▸ **EXERCISE INSTRUCTIONS**:
Repeat, please, only the lines from the top of the data down to the line with "PI = math.pi"; include both of those lines.

▸ **DATA SEGMENT**:
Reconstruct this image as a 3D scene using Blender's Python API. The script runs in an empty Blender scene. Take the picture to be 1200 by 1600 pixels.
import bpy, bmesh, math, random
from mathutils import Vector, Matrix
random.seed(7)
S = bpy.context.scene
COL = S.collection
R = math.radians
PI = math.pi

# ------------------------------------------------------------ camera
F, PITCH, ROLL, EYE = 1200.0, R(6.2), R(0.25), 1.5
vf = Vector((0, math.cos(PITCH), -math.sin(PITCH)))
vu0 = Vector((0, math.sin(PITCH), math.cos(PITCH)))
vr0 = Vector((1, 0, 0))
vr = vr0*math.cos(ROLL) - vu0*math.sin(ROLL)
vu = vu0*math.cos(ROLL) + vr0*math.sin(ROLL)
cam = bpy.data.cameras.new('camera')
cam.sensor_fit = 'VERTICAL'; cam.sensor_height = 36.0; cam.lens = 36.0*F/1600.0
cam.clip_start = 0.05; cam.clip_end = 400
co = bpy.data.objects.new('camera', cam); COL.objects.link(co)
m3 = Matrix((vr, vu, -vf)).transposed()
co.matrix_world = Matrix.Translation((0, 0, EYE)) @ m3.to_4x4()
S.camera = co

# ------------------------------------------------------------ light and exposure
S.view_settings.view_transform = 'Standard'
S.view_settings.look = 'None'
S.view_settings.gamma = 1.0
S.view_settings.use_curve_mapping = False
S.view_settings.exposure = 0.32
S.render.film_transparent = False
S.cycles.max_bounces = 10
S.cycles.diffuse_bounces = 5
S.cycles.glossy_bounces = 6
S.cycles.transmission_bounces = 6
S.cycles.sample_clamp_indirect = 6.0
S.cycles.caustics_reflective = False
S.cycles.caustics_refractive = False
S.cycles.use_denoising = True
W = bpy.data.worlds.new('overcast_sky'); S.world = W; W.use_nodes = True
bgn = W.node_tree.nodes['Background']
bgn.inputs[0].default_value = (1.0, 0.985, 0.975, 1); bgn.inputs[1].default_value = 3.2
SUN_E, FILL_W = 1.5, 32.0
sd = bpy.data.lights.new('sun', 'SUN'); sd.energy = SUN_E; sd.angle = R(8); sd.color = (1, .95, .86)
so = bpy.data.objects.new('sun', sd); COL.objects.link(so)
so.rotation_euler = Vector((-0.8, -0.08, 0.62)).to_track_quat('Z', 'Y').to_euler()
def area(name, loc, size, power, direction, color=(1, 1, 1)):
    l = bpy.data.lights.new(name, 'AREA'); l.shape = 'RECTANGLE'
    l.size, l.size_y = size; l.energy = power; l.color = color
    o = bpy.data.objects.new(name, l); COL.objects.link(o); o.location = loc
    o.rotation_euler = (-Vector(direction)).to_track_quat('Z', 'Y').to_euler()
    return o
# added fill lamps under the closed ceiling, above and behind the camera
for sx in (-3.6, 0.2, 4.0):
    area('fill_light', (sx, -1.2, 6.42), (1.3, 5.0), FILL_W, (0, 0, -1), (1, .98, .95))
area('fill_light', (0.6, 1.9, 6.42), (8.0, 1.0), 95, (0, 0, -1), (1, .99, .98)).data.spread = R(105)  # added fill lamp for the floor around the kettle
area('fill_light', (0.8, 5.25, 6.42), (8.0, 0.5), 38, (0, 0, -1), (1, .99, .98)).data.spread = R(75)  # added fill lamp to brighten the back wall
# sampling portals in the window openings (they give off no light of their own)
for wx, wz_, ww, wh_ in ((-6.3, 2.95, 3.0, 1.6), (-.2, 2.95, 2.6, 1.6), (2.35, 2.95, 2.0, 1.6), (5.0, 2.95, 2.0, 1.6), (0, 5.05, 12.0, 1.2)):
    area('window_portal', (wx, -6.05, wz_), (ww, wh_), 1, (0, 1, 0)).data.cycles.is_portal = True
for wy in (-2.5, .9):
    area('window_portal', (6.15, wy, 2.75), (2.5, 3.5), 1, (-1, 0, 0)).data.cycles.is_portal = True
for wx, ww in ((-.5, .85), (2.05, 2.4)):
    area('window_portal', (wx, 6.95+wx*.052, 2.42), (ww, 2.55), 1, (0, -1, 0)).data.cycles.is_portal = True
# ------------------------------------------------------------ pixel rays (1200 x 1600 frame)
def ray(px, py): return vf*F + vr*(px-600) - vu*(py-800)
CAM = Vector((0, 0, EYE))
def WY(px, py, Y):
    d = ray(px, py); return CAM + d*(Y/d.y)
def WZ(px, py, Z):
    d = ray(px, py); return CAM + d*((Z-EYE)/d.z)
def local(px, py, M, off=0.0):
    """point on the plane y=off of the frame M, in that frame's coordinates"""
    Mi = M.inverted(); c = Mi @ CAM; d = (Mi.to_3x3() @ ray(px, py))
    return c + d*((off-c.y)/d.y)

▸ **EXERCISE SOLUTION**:
Reconstruct this image as a 3D scene using Blender's Python API. The script runs in an empty Blender scene. Take the picture to be 1200 by 1600 pixels.
import bpy, bmesh, math, random
from mathutils import Vector, Matrix
random.seed(7)
S = bpy.context.scene
COL = S.collection
R = math.radians
PI = math.pi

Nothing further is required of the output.